▶ [Given information]
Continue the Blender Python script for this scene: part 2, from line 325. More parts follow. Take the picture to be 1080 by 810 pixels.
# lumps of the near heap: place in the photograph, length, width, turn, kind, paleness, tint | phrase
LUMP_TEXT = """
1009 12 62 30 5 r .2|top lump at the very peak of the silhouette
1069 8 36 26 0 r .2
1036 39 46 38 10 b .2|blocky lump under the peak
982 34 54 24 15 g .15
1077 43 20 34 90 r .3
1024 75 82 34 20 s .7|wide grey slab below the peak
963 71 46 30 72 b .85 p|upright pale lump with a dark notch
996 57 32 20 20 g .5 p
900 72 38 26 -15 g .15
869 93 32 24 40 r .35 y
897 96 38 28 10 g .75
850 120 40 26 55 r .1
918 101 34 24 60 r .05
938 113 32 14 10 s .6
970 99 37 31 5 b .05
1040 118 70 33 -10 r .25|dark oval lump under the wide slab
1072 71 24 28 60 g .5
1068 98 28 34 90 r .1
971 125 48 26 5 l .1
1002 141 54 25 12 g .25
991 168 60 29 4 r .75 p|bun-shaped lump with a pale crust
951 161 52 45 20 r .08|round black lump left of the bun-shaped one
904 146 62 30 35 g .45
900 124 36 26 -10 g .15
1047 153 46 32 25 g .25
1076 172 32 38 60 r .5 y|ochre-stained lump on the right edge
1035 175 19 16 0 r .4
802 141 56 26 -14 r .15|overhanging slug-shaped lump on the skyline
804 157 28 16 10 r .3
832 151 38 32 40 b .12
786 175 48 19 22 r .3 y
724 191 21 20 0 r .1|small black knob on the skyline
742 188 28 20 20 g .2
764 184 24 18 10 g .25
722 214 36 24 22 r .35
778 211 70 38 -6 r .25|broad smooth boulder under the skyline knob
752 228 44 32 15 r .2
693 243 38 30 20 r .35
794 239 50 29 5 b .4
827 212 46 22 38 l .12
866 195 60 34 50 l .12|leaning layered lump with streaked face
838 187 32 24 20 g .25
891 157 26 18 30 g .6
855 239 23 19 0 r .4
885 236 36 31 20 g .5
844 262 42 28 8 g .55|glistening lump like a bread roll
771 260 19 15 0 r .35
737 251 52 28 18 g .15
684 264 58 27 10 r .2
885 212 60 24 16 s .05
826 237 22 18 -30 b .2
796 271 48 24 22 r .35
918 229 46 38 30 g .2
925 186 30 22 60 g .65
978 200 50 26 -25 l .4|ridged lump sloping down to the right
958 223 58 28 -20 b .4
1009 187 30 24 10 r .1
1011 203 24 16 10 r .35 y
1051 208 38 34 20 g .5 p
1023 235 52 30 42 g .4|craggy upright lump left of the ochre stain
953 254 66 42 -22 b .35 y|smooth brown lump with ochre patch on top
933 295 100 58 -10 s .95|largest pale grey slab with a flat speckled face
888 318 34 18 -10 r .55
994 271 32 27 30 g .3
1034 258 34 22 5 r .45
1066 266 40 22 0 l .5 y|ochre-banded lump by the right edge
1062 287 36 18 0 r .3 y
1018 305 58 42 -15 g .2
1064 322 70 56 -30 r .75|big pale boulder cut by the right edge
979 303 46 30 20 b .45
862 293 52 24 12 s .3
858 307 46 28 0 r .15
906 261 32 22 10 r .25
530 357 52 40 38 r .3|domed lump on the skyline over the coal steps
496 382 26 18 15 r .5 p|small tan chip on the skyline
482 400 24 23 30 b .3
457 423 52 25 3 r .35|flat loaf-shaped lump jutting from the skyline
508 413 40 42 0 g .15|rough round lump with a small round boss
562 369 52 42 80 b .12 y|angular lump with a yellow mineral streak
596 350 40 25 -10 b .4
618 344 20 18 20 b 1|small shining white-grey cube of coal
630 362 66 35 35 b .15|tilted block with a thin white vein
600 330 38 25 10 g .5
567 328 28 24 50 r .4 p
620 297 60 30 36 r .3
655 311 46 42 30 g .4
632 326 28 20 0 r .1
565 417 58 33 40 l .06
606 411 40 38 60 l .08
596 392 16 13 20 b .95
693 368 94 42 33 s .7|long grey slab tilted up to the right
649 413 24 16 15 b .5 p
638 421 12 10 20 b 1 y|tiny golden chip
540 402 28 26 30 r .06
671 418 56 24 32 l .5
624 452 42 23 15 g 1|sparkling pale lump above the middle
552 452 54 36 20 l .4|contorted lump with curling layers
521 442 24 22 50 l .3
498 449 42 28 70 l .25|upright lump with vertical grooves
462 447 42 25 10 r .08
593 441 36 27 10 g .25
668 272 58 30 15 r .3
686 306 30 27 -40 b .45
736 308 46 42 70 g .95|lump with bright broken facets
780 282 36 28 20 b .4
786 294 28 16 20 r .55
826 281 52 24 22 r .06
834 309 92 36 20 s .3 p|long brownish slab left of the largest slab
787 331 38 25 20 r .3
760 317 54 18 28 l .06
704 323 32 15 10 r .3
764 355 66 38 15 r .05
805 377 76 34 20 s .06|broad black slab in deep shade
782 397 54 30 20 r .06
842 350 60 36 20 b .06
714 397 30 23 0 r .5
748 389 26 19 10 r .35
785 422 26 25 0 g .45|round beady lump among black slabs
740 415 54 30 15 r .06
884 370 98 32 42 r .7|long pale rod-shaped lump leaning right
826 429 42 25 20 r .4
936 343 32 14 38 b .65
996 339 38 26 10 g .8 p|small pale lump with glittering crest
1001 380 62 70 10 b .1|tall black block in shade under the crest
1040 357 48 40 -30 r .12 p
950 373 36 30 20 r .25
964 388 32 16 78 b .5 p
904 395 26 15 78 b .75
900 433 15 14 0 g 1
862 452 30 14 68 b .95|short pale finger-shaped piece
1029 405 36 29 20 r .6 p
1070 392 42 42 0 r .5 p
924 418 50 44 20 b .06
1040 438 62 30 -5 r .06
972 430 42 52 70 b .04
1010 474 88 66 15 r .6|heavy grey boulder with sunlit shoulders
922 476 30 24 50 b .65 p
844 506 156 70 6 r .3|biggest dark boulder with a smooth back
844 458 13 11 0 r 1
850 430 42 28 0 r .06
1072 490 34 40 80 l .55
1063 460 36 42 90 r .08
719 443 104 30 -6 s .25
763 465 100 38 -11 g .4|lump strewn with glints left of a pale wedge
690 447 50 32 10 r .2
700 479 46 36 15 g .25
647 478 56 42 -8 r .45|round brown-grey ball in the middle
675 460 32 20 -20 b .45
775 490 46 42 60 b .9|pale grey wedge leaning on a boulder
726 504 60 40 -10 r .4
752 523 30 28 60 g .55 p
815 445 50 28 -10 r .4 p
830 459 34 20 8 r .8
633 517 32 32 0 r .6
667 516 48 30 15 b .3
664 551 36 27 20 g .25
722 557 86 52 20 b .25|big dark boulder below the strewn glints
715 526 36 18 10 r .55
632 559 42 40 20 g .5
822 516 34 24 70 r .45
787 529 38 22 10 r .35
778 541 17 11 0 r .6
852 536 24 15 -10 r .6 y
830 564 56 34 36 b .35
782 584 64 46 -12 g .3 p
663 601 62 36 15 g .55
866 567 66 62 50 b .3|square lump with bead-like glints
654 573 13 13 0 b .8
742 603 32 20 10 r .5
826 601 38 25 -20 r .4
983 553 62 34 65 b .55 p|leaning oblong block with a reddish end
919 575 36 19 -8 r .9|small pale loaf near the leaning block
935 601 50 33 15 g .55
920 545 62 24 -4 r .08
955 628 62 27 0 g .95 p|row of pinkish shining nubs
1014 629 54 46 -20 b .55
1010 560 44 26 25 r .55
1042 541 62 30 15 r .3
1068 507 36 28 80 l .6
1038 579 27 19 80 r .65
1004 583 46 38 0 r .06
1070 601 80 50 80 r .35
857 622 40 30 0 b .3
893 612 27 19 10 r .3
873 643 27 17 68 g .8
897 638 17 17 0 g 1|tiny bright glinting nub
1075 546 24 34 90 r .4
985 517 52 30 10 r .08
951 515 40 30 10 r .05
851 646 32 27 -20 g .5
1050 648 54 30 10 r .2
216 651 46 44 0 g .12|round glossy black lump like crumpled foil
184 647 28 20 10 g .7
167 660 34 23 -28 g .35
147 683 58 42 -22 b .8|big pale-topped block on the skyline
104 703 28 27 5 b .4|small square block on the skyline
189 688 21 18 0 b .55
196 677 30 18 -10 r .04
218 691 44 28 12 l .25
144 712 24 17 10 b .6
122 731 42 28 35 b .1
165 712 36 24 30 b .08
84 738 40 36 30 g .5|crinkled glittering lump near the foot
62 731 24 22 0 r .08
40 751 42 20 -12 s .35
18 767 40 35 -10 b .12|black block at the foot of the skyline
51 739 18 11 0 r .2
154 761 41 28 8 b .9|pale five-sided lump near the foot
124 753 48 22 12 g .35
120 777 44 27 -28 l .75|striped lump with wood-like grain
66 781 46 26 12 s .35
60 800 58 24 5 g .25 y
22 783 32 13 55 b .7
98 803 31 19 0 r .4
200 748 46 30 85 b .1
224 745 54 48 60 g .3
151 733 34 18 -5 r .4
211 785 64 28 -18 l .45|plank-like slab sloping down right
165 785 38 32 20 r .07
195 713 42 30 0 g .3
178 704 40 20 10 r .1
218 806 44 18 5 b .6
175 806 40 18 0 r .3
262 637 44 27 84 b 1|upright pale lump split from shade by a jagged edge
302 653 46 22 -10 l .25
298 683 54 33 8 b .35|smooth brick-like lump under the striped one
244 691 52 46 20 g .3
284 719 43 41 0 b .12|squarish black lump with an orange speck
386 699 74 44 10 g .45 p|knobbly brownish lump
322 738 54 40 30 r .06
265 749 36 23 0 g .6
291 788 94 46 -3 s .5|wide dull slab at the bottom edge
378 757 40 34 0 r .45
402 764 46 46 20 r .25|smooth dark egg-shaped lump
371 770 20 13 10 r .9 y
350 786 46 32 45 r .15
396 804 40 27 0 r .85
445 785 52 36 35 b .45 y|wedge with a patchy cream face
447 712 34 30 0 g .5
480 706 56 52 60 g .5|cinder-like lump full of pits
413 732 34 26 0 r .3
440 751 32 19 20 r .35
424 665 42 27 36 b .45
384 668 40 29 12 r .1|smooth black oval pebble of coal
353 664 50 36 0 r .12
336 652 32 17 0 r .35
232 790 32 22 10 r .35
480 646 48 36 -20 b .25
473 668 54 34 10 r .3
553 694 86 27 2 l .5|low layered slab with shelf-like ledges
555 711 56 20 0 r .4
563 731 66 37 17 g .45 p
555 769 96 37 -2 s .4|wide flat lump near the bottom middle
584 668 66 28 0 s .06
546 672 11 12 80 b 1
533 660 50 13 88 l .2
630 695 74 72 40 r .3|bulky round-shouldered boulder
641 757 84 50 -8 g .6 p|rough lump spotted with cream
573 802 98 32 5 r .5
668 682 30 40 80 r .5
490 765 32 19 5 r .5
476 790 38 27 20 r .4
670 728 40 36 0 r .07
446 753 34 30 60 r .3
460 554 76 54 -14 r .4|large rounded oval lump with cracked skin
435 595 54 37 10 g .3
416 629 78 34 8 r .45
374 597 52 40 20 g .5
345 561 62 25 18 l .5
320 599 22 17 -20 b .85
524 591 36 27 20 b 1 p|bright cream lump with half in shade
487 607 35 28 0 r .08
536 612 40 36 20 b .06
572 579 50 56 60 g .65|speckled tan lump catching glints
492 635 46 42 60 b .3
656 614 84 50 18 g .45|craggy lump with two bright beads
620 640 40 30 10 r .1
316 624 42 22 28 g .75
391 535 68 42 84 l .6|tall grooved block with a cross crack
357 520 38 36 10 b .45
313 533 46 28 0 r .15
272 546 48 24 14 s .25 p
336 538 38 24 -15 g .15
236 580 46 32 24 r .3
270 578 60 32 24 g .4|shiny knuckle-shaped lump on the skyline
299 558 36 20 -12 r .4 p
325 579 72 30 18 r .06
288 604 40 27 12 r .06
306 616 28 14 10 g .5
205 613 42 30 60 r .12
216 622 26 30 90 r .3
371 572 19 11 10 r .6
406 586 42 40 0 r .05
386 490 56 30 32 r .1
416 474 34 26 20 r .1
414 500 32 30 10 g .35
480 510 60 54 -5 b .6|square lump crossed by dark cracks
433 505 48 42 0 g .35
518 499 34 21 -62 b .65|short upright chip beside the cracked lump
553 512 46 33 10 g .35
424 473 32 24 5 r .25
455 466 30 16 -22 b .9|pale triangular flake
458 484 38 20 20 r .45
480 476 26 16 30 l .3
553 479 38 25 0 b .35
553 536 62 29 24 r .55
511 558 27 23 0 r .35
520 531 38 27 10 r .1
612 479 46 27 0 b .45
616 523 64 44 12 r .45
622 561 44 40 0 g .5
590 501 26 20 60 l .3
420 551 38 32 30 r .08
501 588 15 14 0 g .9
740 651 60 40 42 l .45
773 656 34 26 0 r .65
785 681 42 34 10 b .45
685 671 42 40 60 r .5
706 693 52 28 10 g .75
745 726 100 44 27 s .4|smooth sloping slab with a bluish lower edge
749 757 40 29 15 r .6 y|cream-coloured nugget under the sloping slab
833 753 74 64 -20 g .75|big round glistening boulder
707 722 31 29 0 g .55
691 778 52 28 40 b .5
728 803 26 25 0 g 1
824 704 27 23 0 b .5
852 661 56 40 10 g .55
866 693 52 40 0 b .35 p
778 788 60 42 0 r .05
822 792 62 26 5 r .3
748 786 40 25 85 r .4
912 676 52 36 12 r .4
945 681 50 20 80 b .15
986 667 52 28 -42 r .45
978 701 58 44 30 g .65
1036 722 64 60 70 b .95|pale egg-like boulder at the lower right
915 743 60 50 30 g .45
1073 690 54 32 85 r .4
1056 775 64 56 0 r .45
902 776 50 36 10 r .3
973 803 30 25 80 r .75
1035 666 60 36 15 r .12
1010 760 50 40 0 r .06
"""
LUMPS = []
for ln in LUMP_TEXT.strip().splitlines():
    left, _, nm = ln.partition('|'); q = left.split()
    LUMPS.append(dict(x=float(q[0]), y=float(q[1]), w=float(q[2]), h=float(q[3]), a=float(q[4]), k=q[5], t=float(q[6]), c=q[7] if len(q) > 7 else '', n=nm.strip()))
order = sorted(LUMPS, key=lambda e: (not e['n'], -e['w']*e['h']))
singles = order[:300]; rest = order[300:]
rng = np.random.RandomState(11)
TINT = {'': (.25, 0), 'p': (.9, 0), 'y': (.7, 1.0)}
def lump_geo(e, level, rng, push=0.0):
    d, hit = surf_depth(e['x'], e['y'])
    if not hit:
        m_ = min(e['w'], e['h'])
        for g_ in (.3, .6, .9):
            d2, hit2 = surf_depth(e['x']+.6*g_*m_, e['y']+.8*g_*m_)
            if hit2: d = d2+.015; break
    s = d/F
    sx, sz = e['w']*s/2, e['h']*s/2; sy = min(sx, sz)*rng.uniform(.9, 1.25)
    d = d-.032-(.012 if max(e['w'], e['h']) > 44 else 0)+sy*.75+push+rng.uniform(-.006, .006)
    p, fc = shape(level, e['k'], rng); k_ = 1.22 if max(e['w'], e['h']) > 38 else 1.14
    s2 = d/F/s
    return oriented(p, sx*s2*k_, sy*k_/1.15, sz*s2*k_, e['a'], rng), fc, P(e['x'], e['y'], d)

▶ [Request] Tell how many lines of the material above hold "from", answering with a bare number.

▶ [Response] 3